One in ten (nine per cent) young people in the South West say they have borrowed money from companies, according to a shocking new report released today by Action for Children.

The charity’s report, Paying the Price, has uncovered a worrying level of borrowing amongst young people.

Out of the 1,052 12 to 18-year-olds surveyed, in the South West a third (38 per cent) of those that said they have borrowed have done so with pay day loan providers. High street lenders including store cards are also becoming a port of call, with 13 per cent of young people) saying they use them as an easy and quick way to access money.

Action for Children’s frontline services see young people resorting to borrowing money to replace household goods, set up their first home or keep up with their friends. And in the run up to Christmas the charity is worried as it sees the festive season as one of the biggest reasons young people resort to borrowing money.

The charity believes the crisis will be made worse by a lack of financial knowledge amongst young people in the South West. It has discovered that 43 per cent of children have not received any financial education or do not know if they have done so. Of the young people who had received financial education, 90 per cent learnt from parents or carers and only 17 per cent learnt about money at school.
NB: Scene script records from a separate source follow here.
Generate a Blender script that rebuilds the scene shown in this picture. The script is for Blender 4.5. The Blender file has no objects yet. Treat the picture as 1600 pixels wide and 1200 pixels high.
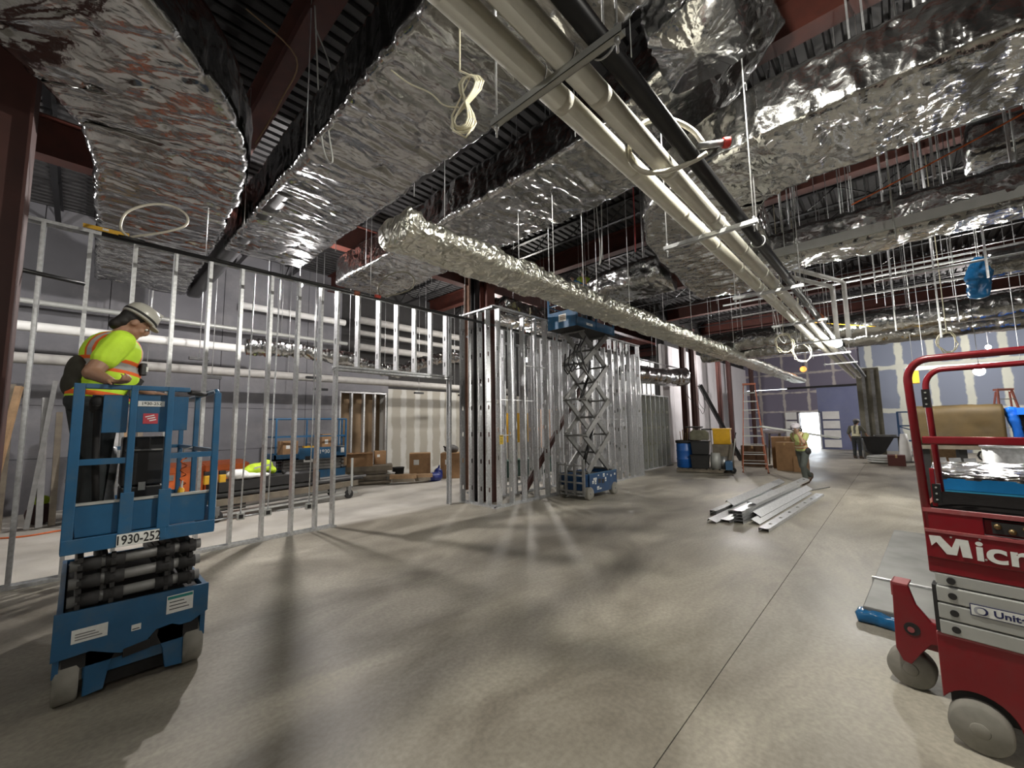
import bpy, bmesh, math, random
import numpy as np
from mathutils import Vector, Matrix
random.seed(7)
S = bpy.context.scene
COL = S.collection
PI = math.pi

# ---------------------------------------------------------------- camera
cam_d = bpy.data.cameras.new('camera')
cam_d.sensor_width = 36.0
cam_d.lens = 636.0 * 36.0 / 1600.0
cam_d.clip_start = 0.05
cam_d.clip_end = 300
cam = bpy.data.objects.new('camera', cam_d)
COL.objects.link(cam)
_p, _r, _a = math.radians(5.6), math.radians(0.87), math.radians(43.27)
_fw = Vector((math.cos(_a) * math.cos(_p), math.sin(_a) * math.cos(_p), math.sin(_p)))
_ri0 = Vector((math.sin(_a), -math.cos(_a), 0))
_up0 = _ri0.cross(_fw)
_ri = math.cos(_r) * _ri0 - math.sin(_r) * _up0
_up = math.sin(_r) * _ri0 + math.cos(_r) * _up0
_m = Matrix((( _ri.x, _up.x, -_fw.x, 0), (_ri.y, _up.y, -_fw.y, 0), (_ri.z, _up.z, -_fw.z, 1.8), (0, 0, 0, 1)))
cam.matrix_world = _m
S.camera = cam

# ---------------------------------------------------------------- world (daylight outside the door), exposure
W = bpy.data.worlds.new('daylight')
S.world = W
W.use_nodes = True
_bg = W.node_tree.nodes['Background']
_bg.inputs[0].default_value = (0.86, 0.93, 1.0, 1)
_bg.inputs[1].default_value = 9.0
S.view_settings.view_transform = 'Standard'
S.view_settings.look = 'None'
S.view_settings.gamma = 1.0
S.view_settings.use_curve_mapping = False
S.view_settings.exposure = -0.1

# (name, x, y, z, watts, colour, radius, label)
LAMPS = [
    (2.92, 8.65, 4.69, 760, (1.0, 0.95, 0.92), 'bare bulb glowing under the black pipe behind the left stud wall'),
    (2.78, 0.42, 4.55, 560, (1.0, 0.96, 0.86), 'bare bulb hung by the crumpled foil riser above the white pipes'),
    (11.4, 0.84, 3.46, 420, (1.0, 0.97, 0.90), 'dazzling bare bulb where the white pipes run off into the distance'),
    (12.2, -1.25, 2.70, 85, (1.0, 0.97, 0.90), 'bare bulb shining above the brown roll, seen through the red lift rails'),
    (22.5, 2.95, 4.08, 1.2, (1.0, 0.36, 0.07), 'orange glowing bulb high before the taped wall of the doorway'),
    (8.8, -0.83, 5.2, 60, (1.0, 0.95, 0.9), 'small bright bulb between the foil ducts at the right edge'),
    (9.3, 9.85, 5.6, 380, (1.0, 0.96, 0.92), 'added fill bulb hidden high behind the steel columns of the stud box'),  # added out of sight behind the columns to brighten the deck
    (-2.4, 10.4, 4.3, 220, (1.0, 0.96, 0.92), 'added fill bulb out of view beyond the left column above the leaning lumber'),  # added outside the frame to light the back-left area
    (11.5, 10.0, 4.2, 420, (1.0, 0.95, 0.88), 'bulb strung behind the long screen of studs'),
    (20.0, 5.2, 4.5, 480, (1.0, 0.95, 0.92), 'bulb strung in front of the white boarded side wall'),
    (19.5, 10.5, 4.4, 260, (1.0, 0.95, 0.95), 'added fill bulb in the back room beyond the stud screen'),  # added so the back room does not go black
    (26.0, -3.0, 4.7, 1100, (1.0, 0.95, 0.92), 'added fill bulb in front of the taped blue-grey far wall'),  # added to brighten the far wall
    (-2.6, 2.2, 3.9, 110, (1.0, 0.96, 0.88), 'added fill bulb near the west wall behind the camera'),  # unseen fill lamp, added behind the camera
    (-0.6, -2.6, 4.2, 170, (1.0, 0.96, 0.88), 'added fill bulb over the empty floor south of the camera'),  # unseen fill lamp, added for the foreground
    (7.5, -8.5, 4.4, 180, (1.0, 0.96, 0.88), 'added fill bulb south of the red lift'),  # unseen fill lamp, added off to the right
]

# ---------------------------------------------------------------- mesh helper
class MB:
    def __init__(s):
        s.v = []; s.f = []; s.m = []; s.sm = []
    def add(s, v, f, mi=0, sm=False):
        o = len(s.v)
        s.v.extend([tuple(p) for p in v])
        for q in f:
            s.f.append(tuple(i + o for i in q)); s.m.append(mi); s.sm.append(sm)
        return s
    def box(s, x0, x1, y0, y1, z0, z1, mi=0):
        v = [(x0,y0,z0),(x1,y0,z0),(x1,y1,z0),(x0,y1,z0),(x0,y0,z1),(x1,y0,z1),(x1,y1,z1),(x0,y1,z1)]
        return s.add(v, [(0,3,2,1),(4,5,6,7),(0,1,5,4),(1,2,6,5),(2,3,7,6),(3,0,4,7)], mi)
    def obox(s, M, sx, sy, sz, mi=0):
        v = [M @ Vector((x*sx/2, y*sy/2, z*sz/2)) for z in (-1,1) for (x,y) in ((-1,-1),(1,-1),(1,1),(-1,1))]
        return s.add(v, [(0,3,2,1),(4,5,6,7),(0,1,5,4),(1,2,6,5),(2,3,7,6),(3,0,4,7)], mi)
    def bar(s, p0, p1, w, h, up=(0,0,1), mi=0):
        p0, p1 = Vector(p0), Vector(p1)
        d = (p1-p0); L = d.length; d.normalize()
        up = Vector(up)
        if abs(d.dot(up)) > .98: up = Vector((1,0,0)) if abs(d.x) < .9 else Vector((0,1,0))
        sd = d.cross(up).normalized(); u = sd.cross(d)
        M = Matrix(((d.x,sd.x,u.x,0),(d.y,sd.y,u.y,0),(d.z,sd.z,u.z,0),(0,0,0,1)))
        M.translation = (p0+p1)/2
        return s.obox(M, L, w, h, mi)
    def tube(s, pts, r, n=8, mi=0, closed=False, cap=True):
        pts = [Vector(p) for p in pts]
        k = len(pts)
        rs = r if isinstance(r, (list, tuple)) else [r]*k
        t0 = (pts[1]-pts[0]).normalized()
        ref = Vector((0,0,1)) if abs(t0.z) < .9 else Vector((1,0,0))
        u = (ref - t0*ref.dot(t0)).normalized()
        V = []
        for i in range(k):
            if closed: t = (pts[(i+1)%k]-pts[i-1])
            elif i == 0: t = pts[1]-pts[0]
            elif i == k-1: t = pts[-1]-pts[-2]
            else: t = (pts[i+1]-pts[i]).normalized()+(pts[i]-pts[i-1]).normalized()
            if t.length < 1e-9: t = t0.copy()
            t.normalize()
            u = (u - t*u.dot(t))
            if u.length < 1e-6: u = t.orthogonal()
            u.normalize(); w = t.cross(u)
            for j in range(n):
                a = 2*PI*j/n
                V.append(pts[i] + (u*math.cos(a)+w*math.sin(a))*rs[i])
        F = []
        for i in range(k if closed else k-1):
            a, b = i*n, ((i+1)%k)*n
            for j in range(n):
                F.append((a+j, a+(j+1)%n, b+(j+1)%n, b+j))
        s.add(V, F, mi, True)
        if cap and not closed:
            o = len(s.v)-len(V)
            s.f.append(tuple(o+j for j in range(n))[::-1]); s.m.append(mi); s.sm.append(False)
            s.f.append(tuple(o+(k-1)*n+j for j in range(n))); s.m.append(mi); s.sm.append(False)
        return s
    def cyl(s, p0, p1, r, n=16, mi=0):
        return s.tube([p0, p1], r, n, mi)
    def prism(s, poly, plane, a0, a1, mi=0):
        # poly in 2D, extruded along the remaining axis. plane 'xy','xz','yz'
        def P(p, a):
            return {'xy': (p[0],p[1],a), 'xz': (p[0],a,p[1]), 'yz': (a,p[0],p[1])}[plane]
        n = len(poly)
        ar = sum(poly[i][0]*poly[(i+1)%n][1]-poly[(i+1)%n][0]*poly[i][1] for i in range(n))
        if (ar < 0) != (plane == 'xz'): poly = poly[::-1]
        v = [P(p,min(a0,a1)) for p in poly]+[P(p,max(a0,a1)) for p in poly]
        f = [tuple(range(n))[::-1], tuple(range(n,2*n))]+[(i,(i+1)%n,n+(i+1)%n,n+i) for i in range(n)]
        return s.add(v, f, mi)
    def lathe(s, prof, n=20, c=(0,0,0), ax='z', mi=0):
        V = []
        for r, h in prof:
            for j in range(n):
                a = 2*PI*j/n; p = (r*math.cos(a), r*math.sin(a), h)
                if ax == 'x': p = (p[2], p[0], p[1])
                elif ax == 'y': p = (p[1], p[2], p[0])
                V.append((p[0]+c[0], p[1]+c[1], p[2]+c[2]))
        F = [(i*n+j, i*n+(j+1)%n, (i+1)*n+(j+1)%n, (i+1)*n+j) for i in range(len(prof)-1) for j in range(n)]
        s.add(V, F, mi, True)
        o = len(s.v)-len(V)
        if prof[0][0] > 1e-5: s.f.append(tuple(o+j for j in range(n))[::-1]); s.m.append(mi); s.sm.append(False)
        if prof[-1][0] > 1e-5: s.f.append(tuple(o+(len(prof)-1)*n+j for j in range(n))); s.m.append(mi); s.sm.append(False)
        return s
    def sph(s, c, r, n=16, k=10, mi=0, M=None):
        if not isinstance(r, (list, tuple)): r = (r, r, r)
        V = []
        for i in range(k+1):
            th = PI*i/k
            for j in range(n):
                ph = 2*PI*j/n
                p = Vector((r[0]*math.sin(th)*math.cos(ph), r[1]*math.sin(th)*math.sin(ph), -r[2]*math.cos(th)))
                if M is not None: p = M @ p
                V.append(p+Vector(c))
        F = [(i*n+j, i*n+(j+1)%n, (i+1)*n+(j+1)%n, (i+1)*n+j) for i in range(k) for j in range(n)]
        return s.add(V, F, mi, True)
    def cap(s, p0, p1, r0, r1, n=12, mi=0):
        p0, p1 = Vector(p0), Vector(p1)
        s.sph(p0, r0, n, 8, mi); s.sph(p1, r1, n, 8, mi)
        k = 4
        return s.tube([p0.lerp(p1, i/k) for i in range(k+1)], [r0+(r1-r0)*i/k for i in range(k+1)], n, mi)
    def mesh(s, name, mats):
        me = bpy.data.meshes.new(name)
        me.from_pydata(s.v, [], s.f)
        for m in (mats if isinstance(mats, (list, tuple)) else [mats]): me.materials.append(m)
        me.polygons.foreach_set('material_index', s.m)
        me.polygons.foreach_set('use_smooth', s.sm)
        me.update()
        return me
    def build(s, name, mats, parent=None, loc=(0,0,0), rotz=0, bevel=0):
        return place(name, s.mesh(name, mats), parent, loc, rotz, bevel)

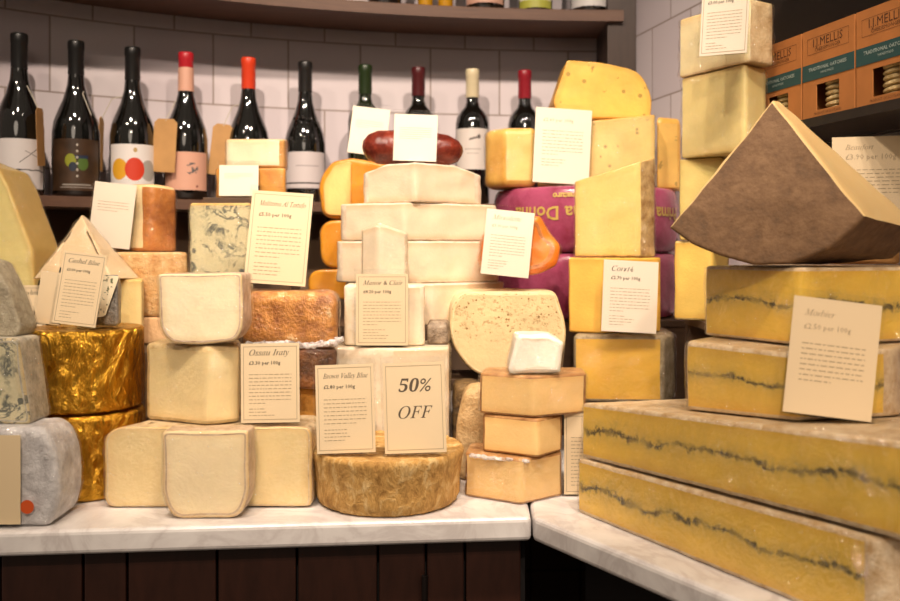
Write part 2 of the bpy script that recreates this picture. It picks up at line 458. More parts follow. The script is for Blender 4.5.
joinb = Vector((.135, 2.14-.006))
slab('marble_worktop', [cA, cB-Vector((gap, 0)), joinb-Vector((gap, 0))]+[b for b in backL[::-1] if b.x < .12]+[Vector((-1.2, 1.6))], .87, .90, MARB, 'white marble worktop under the gold wheels and the 50% OFF card', 'worktop')
slab('marble_worktop', [cB+Vector((gap, 0)), cC, Vector((RW(cC.y)-.004, cC.y)), Vector((RW(2.12)-.004, 2.12)), joinb+Vector((gap, 0))], .87, .90, MARB, 'white marble worktop running diagonally under the ash-lined cheeses', 'worktop')
# plank counter front
PLK = wood('dark_counter_planks', '2c1710', '3a2017', .35, (2, 2, .5))
root = thing('counter_base', (-.4, 1.1, 0), 'dark brown plank counter front below the marble', 'counter')
d = (cB-cA).normalized(); nrm = Vector((-d.y, d.x)); Ltot = (cB-cA).length
edges = [83, 127, 217, 297, 378, 426, 465, 522]
def s_at(p):  # arc position along edge line pushed back .03
    o = cA+nrm*.03; k = (p-450)/F; t = (k*o.y-o.x)/(d.x-k*d.y); return t
ss = [0, s_at(-160), s_at(-80), s_at(0)]+[s_at(p) for p in edges]+[Ltot-.002]
for a, b in zip(ss, ss[1:]):
    if b-a < .01: continue
    bm = bmesh.new(); M = Matrix.Translation((cA.x+nrm.x*.03, cA.y+nrm.y*.03, 0)) @ Matrix.Rotation(math.atan2(d.y, d.x), 4, 'Z')
    box(bm, a+.0015, b-.0015, 0, .02, .05, .869, M, bev=.002); obj('plank', bm, PLK, root)
bm = bmesh.new(); M = Matrix.Translation((cA.x+nrm.x*.05, cA.y+nrm.y*.05, 0)) @ Matrix.Rotation(math.atan2(d.y, d.x), 4, 'Z')
box(bm, 0, Ltot, .001, .02, 0, .869, M); obj('backing_board', bm, plain('black_board', '120c0a', .8), root)
bm = bmesh.new(); q = cA+nrm*.03+d*s_at(425); tube(bm, [(q.x, q.y-.012, .70), (q.x, q.y-.012, .826)], .004, 10)
box(bm, q.x-.004, q.x+.004, q.y-.012, q.y+.001, .815, .822); box(bm, q.x-.004, q.x+.004, q.y-.012, q.y+.001, .71, .717)
tag(obj('pull_handle', bm, plain('dark_metal', '2c2523', .4, Metallic=.8), root), 'slim dark metal handle')
d2 = (cC-cB).normalized(); M2 = Matrix.Translation((cB.x, cB.y, 0)) @ Matrix.Rotation(math.atan2(d2.y, d2.x), 4, 'Z')
bm = bmesh.new(); box(bm, .03, .90, .06, .08, 0, .869, M2); box(bm, .03, .90, .06, .045, .05, .06, M2)
obj('counter_base', bm, plain('black_board', '120c0a', .8)); tag(bpy.data.objects['counter_base.001'], 'black recessed counter front below the diagonal marble', 'counter')

# hidden-ish display risers
RIS = wood('riser_wood', '4a3626', '5d4632', .6, (.6, 2, 2))
def riser(x0, x1, y0, y1, z1, lab, z0=.9005):
    r = thing('display_riser', ((x0+x1)/2, (y0+y1)/2, z0), lab, 'riser', 'wooden risers under the cheese display')
    bm = bmesh.new(); box(bm, x0, x1, y0, y1, z1-.012, z1-.0006, bev=.001); obj('top_board', bm, RIS, r)
    for (a, b) in ((y0+.002, y0+.012), (y1-.012, y1-.002)):
        bm = bmesh.new(); box(bm, x0+.002, x1-.002, a, b, z0, z1-.0125); obj('side_board', bm, RIS, r)
# x ranges in metres
riser(-.72, -.43, 1.33, 1.52, 1.08, 'dark wooden riser behind the gold wheels')
riser(-.424, -.30, 1.385, 1.50, 1.137, 'dark wooden riser under the tall blue-veined block')
riser(-.42, -.27, 1.53, 1.64, 1.32, 'tall dark wooden riser under the small orange-sided cheeses')
riser(-.20, -.004, 1.45, 1.62, 1.108, 'dark wooden riser under the stack of white slabs')
riser(-.262, -.08, 1.635, 1.78, 1.139, 'dark wooden riser under the yellow waxed cheeses')
riser(.002, .11, 1.42, 1.53, 1.027, 'dark wooden riser under the big dotted round cheese')
riser(.115, .43, 1.60, 1.92, 1.105, 'dark wooden riser under the purple waxed wheels')
riser(.195, .345, 1.37, 1.555, .999, 'dark wooden riser under the yellow wedge behind the ash-lined slabs')
riser(.375, .56, 1.27, 1.44, 1.124, 'dark wooden riser under the pale cheese tower')

# ================================================================ CHEESES
CR = 'f1dfb8'
# --- far left
Y = 1.072
b = solid(fo(Y, (-45, 430, 'r', .02), (44, 428, 'r', .014), (57, 455, 'r', .02), (58, 500, 'r', .02), (50, 526.8, 'r', .012), (-45, 527, 'r', .01)), Y, Y+.072, 'front', f0='r', rb0=.008, amp=.0014, seed=1)
b = emit('soft_cheese', b, paste('d8ccae'), rind('a8a4a4', 'd6d4d4', 60, .5, .6, 'f0ecea'), 'white-rinded soft cheese at the lower left corner with a red round sticker', wrap=1)
bm = bmesh.new(); a_ = P(-44, 524, 1.066); c_ = P(21, 435, 1.066); box(bm, a_.x, c_.x, 1.0645, 1.0650, a_.z, c_.z)
tag(obj('paper_label', bm, plain('cream_label', 'd9c39c', .6), b), 'cream paper label')
bm = bmesh.new(); p0 = P(27, 507, 1.066); n = 18
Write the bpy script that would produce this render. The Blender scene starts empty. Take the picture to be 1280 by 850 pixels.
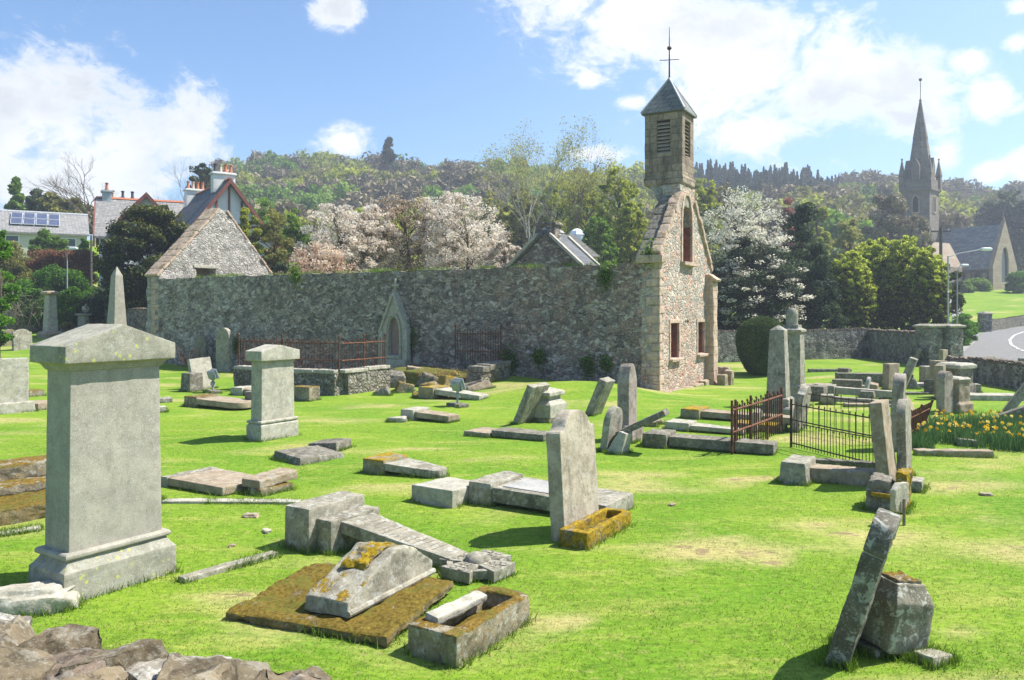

Brigitte Gater, director of children’s services at Action for Children, says: “High interest products and companies are now far too easy for young people to access.

“Some young people are less likely to have the financial skills they need, they may have to live on a low income or are not in education.  They are also not able to learn about money at home or at school where other young people do. Add in baffling financial jargon and a lack of knowledge will dramatically create a vicious circle of debt, increasing the risk of mental health problems and unemployment.

“We cannot afford to let children pay this price because of a simple lack of financial education. They must be equipped with the necessary skills to make informed money decisions to give them a chance of a happy future.”

Action for Children is calling for targeted support to young people who are less likely to be financially capable and who at greater risk of falling into debt , by going beyond home and school and creating opportunities to learn about money in other services like youth services and children’s centres and with adults who young people can depend on.

The report also highlights that:

• 42 per cent of Action for Children’s frontline staff know young people aged 16 – 25 years-old who are accessing high interest credit, cash or goods such as pay day loans – that’s around 3,500 vulnerable young people.
• 27 per cent of Action for Children’s managers feel that their young service users are accessing high interest products because they’re simply unaware of the hidden costs and risks.